Samsung Electronics Co which is churning Billions of Dollars in QoQ Profit from the Android Mobile OS is sensing increasing threat from Google owned Motorola and hence to mitigate the risk has thrown its weight behind Tizen Mobile OS [Derived from the Linux Kernel] consortium and is expected to launch the first Samsung Tizen Mobile in 2013.
NTT DoCoMo, the biggest wireless carrier in Japan, has extended its support to Tizen along with the already expected support from Vodafone in the UK and France Telecom. Tizen is already part of the Sprint roadmap. Sprint was the first US telecom player to join the Tizen Association back in 2012. Since the Mobile World Congress in 2012. This puts Tizen in the spotlight for the upcoming Mobile World Congress in Barcelona.
Tizen and The Roadmap for Connected Devices
Tizen is positioned as another open-source software platform looking to become a global standard across multiple devices, including smartphones, tablets, netbooks, smart TVs, in-vehicle infotainment devices and ultimately the Internet of Things. Like every other platform, Tizen boasts a flexible and scalable architecture and a set of frameworks that run below user interfaces that support numerous mobile and computing functions.

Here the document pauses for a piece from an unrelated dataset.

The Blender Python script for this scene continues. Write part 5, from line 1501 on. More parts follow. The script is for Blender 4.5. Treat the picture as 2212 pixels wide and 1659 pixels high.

Mobile Technology Platform Wars
Mobile OS Platforms are a fundamental threat to the longer-term monetisation and ecosystem growth of Google’s Android, and its dominance is starting to wane, as evidenced by Samsung’s development of Tizen, Global telecom operators’ support to Firefox and Chinese handset vendors’ preference for new software platforms If Samsung manages to integrate and deliver cross-platform portability between Android and Tizen, as the largest Android handset vendor, we believe Samsung has an opportunity to take control of an open platform. Samsung will have effectively back-door forked Android in a way similar to what Amazon did with the Kindle FIRE or the Chinese White Box market are trying to do on MediaTek.
What are the Challenges faced by Tizen and other Mobile OS Platforms ?
As the price of smart devices in general comes down (priced in the EUR100 range in the Chinese channel), the challenges today for building a proprietary software platform against the technological entry barriers created by Apple and Microsoft is to develop the ecosystem with Large Number of Developers building Mobile Apps. Tizen should be well received by developers because of its robust HTML5 development capabilities and HTML5’s increased traction among app developers. With more than half of the consumer browser market using HTML5 browsers and recent alignment of the industry with the video support on MPEG4 (H.264).